• WRITTEN REQUEST: Each line below should be retyped exactly, with no pictures.

• COLLECTED MATERIAL:
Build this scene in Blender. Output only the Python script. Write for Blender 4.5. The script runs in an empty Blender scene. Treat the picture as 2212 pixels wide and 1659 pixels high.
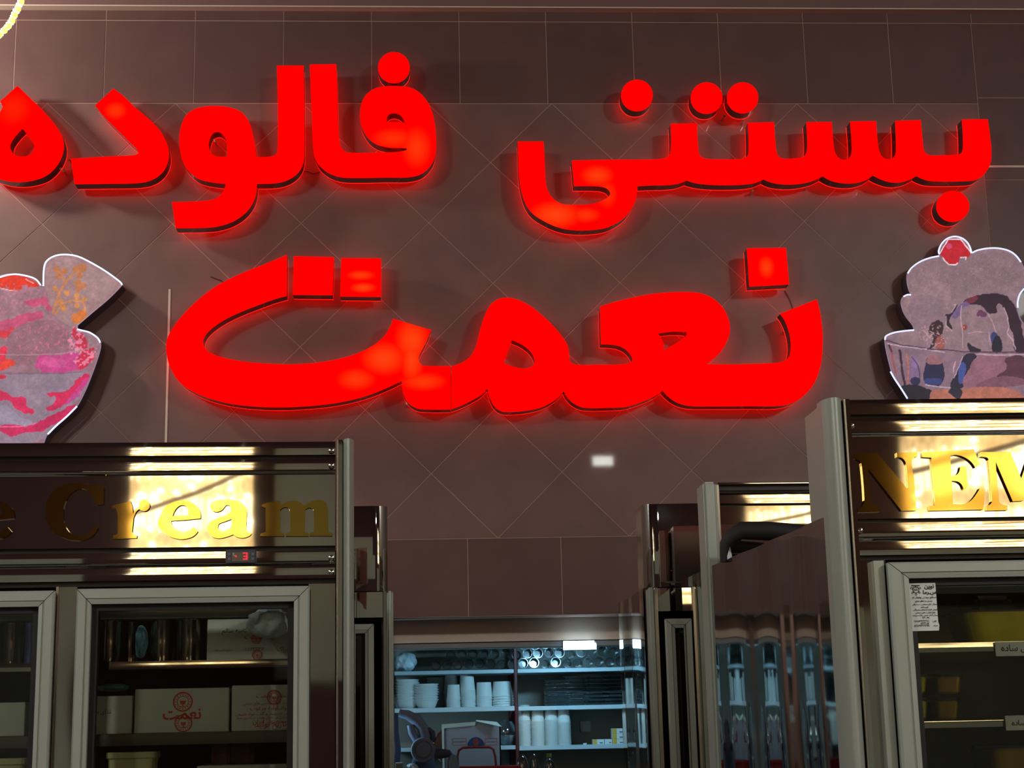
import bpy, bmesh, math, random, unicodedata
import numpy as np
from mathutils import Matrix, Vector
from mathutils.geometry import tessellate_polygon
random.seed(7); np.random.seed(7)
scn = bpy.context.scene
COL = scn.collection

# ------------------------------------------------------------------ camera
YAW, PITCH, ROLL, FPX = 0.059077, 0.212957, -0.0221005, 3426.95
H = 0.208                      # half diagonal of a wall tile (m)
EYE = 1.6
WALLY = 23.937 * H             # distance to the tiled wall
LX0, LZ0 = 0.15389 * H, 7.80238 * H + EYE
fw = Vector((math.sin(YAW) * math.cos(PITCH), math.cos(YAW) * math.cos(PITCH), math.sin(PITCH)))
r0 = Vector((math.cos(YAW), -math.sin(YAW), 0)); u0 = r0.cross(fw)
rt = r0 * math.cos(ROLL) + u0 * math.sin(ROLL)
up = -r0 * math.sin(ROLL) + u0 * math.cos(ROLL)
CAM = Vector((0, 0, EYE))
cd = bpy.data.cameras.new('camera'); cam = bpy.data.objects.new('camera', cd); COL.objects.link(cam)
cd.sensor_width = 36; cd.lens = FPX / 2212 * 36; cd.clip_start = 0.05
cam.matrix_world = Matrix(((rt.x, up.x, -fw.x, 0), (rt.y, up.y, -fw.y, 0), (rt.z, up.z, -fw.z, EYE), (0, 0, 0, 1)))
scn.camera = cam
scn.view_settings.view_transform = 'Standard'; scn.view_settings.look = 'None'
scn.view_settings.exposure = 0.0; scn.view_settings.gamma = 1; scn.view_settings.use_curve_mapping = False
w = bpy.data.worlds.new('world'); scn.world = w; w.use_nodes = True
w.node_tree.nodes['Background'].inputs[0].default_value = (0.5, 0.42, 0.38, 1)
w.node_tree.nodes['Background'].inputs[1].default_value = 0.02
scn.cycles.max_bounces = 6; scn.cycles.transparent_max_bounces = 16
scn.cycles.glossy_bounces = 4; scn.cycles.diffuse_bounces = 2
scn.cycles.sample_clamp_indirect = 6

def area(name, loc, rot, sx, sy, power, col):
    l = bpy.data.lights.new(name, 'AREA'); l.shape = 'RECTANGLE'; l.size = sx; l.size_y = sy; l.energy = power; l.color = col
    o = bpy.data.objects.new(name, l); COL.objects.link(o); o.location = loc; o.rotation_euler = rot; return o
def point(name, loc, power, col, r=0.05):
    l = bpy.data.lights.new(name, 'POINT'); l.energy = power; l.color = col; l.shadow_soft_size = r
    o = bpy.data.objects.new(name, l); COL.objects.link(o); o.location = loc; return o
# unseen ceiling fill lights added (the lit panel meshes sit right above them)
area('shop_fill_light', (-2.85, 0.9, 4.0), (0, math.radians(-25), 0), 0.3, 1.2, 24, (1.0, 0.97, 0.95))
area('shop_fill_light', (3.45, 0.7, 4.0), (0, math.radians(25), 0), 0.3, 1.2, 22, (1.0, 0.97, 0.95))
area('shop_fill_light', (-3.35, -1.0, 4.0), (math.radians(55), 0, math.radians(-25)), 0.6, 0.4, 80, (0.94, 1.0, 0.97))
area('shop_fill_light', (3.68, -1.0, 4.0), (math.radians(55), 0, math.radians(25)), 0.4, 0.4, 84, (0.97, 1.0, 0.97))
point('pantry_fill_glow', (-0.27, 5.15, 1.62), 1.9, (0.36, 0.74, 1.0), 0.04)  # fill light added to the pantry, hidden behind the left cabinet
point('wall_fill_glow', (-1.98, 4.4, 3.72), 58, (1.0, 0.97, 0.9), 0.08)  # unseen light added left of the frame in place of lens glare
area('pantry_lamp_light', (0.50, 5.2, 1.88), (math.radians(55), 0, 0), 0.2, 0.04, 2.6, (0.30, 0.70, 1.0))

def ray(px, py): return fw + rt * ((px - 1106) / FPX) - up * ((py - 829.5) / FPX)
def at(px, py, Y):
    d = ray(px, py); return CAM + d * (Y / d.y)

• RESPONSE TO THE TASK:
Build this scene in Blender. Output only the Python script. Write for Blender 4.5. The script runs in an empty Blender scene. Treat the picture as 2212 pixels wide and 1659 pixels high.
import bpy, bmesh, math, random, unicodedata
import numpy as np
from mathutils import Matrix, Vector
from mathutils.geometry import tessellate_polygon
random.seed(7); np.random.seed(7)
scn = bpy.context.scene
COL = scn.collection

# ------------------------------------------------------------------ camera
YAW, PITCH, ROLL, FPX = 0.059077, 0.212957, -0.0221005, 3426.95
H = 0.208                      # half diagonal of a wall tile (m)
EYE = 1.6
WALLY = 23.937 * H             # distance to the tiled wall
LX0, LZ0 = 0.15389 * H, 7.80238 * H + EYE
fw = Vector((math.sin(YAW) * math.cos(PITCH), math.cos(YAW) * math.cos(PITCH), math.sin(PITCH)))
r0 = Vector((math.cos(YAW), -math.sin(YAW), 0)); u0 = r0.cross(fw)
rt = r0 * math.cos(ROLL) + u0 * math.sin(ROLL)
up = -r0 * math.sin(ROLL) + u0 * math.cos(ROLL)
CAM = Vector((0, 0, EYE))
cd = bpy.data.cameras.new('camera'); cam = bpy.data.objects.new('camera', cd); COL.objects.link(cam)
cd.sensor_width = 36; cd.lens = FPX / 2212 * 36; cd.clip_start = 0.05
cam.matrix_world = Matrix(((rt.x, up.x, -fw.x, 0), (rt.y, up.y, -fw.y, 0), (rt.z, up.z, -fw.z, EYE), (0, 0, 0, 1)))
scn.camera = cam
scn.view_settings.view_transform = 'Standard'; scn.view_settings.look = 'None'
scn.view_settings.exposure = 0.0; scn.view_settings.gamma = 1; scn.view_settings.use_curve_mapping = False
w = bpy.data.worlds.new('world'); scn.world = w; w.use_nodes = True
w.node_tree.nodes['Background'].inputs[0].default_value = (0.5, 0.42, 0.38, 1)
w.node_tree.nodes['Background'].inputs[1].default_value = 0.02
scn.cycles.max_bounces = 6; scn.cycles.transparent_max_bounces = 16
scn.cycles.glossy_bounces = 4; scn.cycles.diffuse_bounces = 2
scn.cycles.sample_clamp_indirect = 6

def area(name, loc, rot, sx, sy, power, col):
    l = bpy.data.lights.new(name, 'AREA'); l.shape = 'RECTANGLE'; l.size = sx; l.size_y = sy; l.energy = power; l.color = col
    o = bpy.data.objects.new(name, l); COL.objects.link(o); o.location = loc; o.rotation_euler = rot; return o
def point(name, loc, power, col, r=0.05):
    l = bpy.data.lights.new(name, 'POINT'); l.energy = power; l.color = col; l.shadow_soft_size = r
    o = bpy.data.objects.new(name, l); COL.objects.link(o); o.location = loc; return o
# unseen ceiling fill lights added (the lit panel meshes sit right above them)
area('shop_fill_light', (-2.85, 0.9, 4.0), (0, math.radians(-25), 0), 0.3, 1.2, 24, (1.0, 0.97, 0.95))
area('shop_fill_light', (3.45, 0.7, 4.0), (0, math.radians(25), 0), 0.3, 1.2, 22, (1.0, 0.97, 0.95))
area('shop_fill_light', (-3.35, -1.0, 4.0), (math.radians(55), 0, math.radians(-25)), 0.6, 0.4, 80, (0.94, 1.0, 0.97))
area('shop_fill_light', (3.68, -1.0, 4.0), (math.radians(55), 0, math.radians(25)), 0.4, 0.4, 84, (0.97, 1.0, 0.97))
point('pantry_fill_glow', (-0.27, 5.15, 1.62), 1.9, (0.36, 0.74, 1.0), 0.04)  # fill light added to the pantry, hidden behind the left cabinet
point('wall_fill_glow', (-1.98, 4.4, 3.72), 58, (1.0, 0.97, 0.9), 0.08)  # unseen light added left of the frame in place of lens glare
area('pantry_lamp_light', (0.50, 5.2, 1.88), (math.radians(55), 0, 0), 0.2, 0.04, 2.6, (0.30, 0.70, 1.0))

def ray(px, py): return fw + rt * ((px - 1106) / FPX) - up * ((py - 829.5) / FPX)
def at(px, py, Y):
    d = ray(px, py); return CAM + d * (Y / d.y)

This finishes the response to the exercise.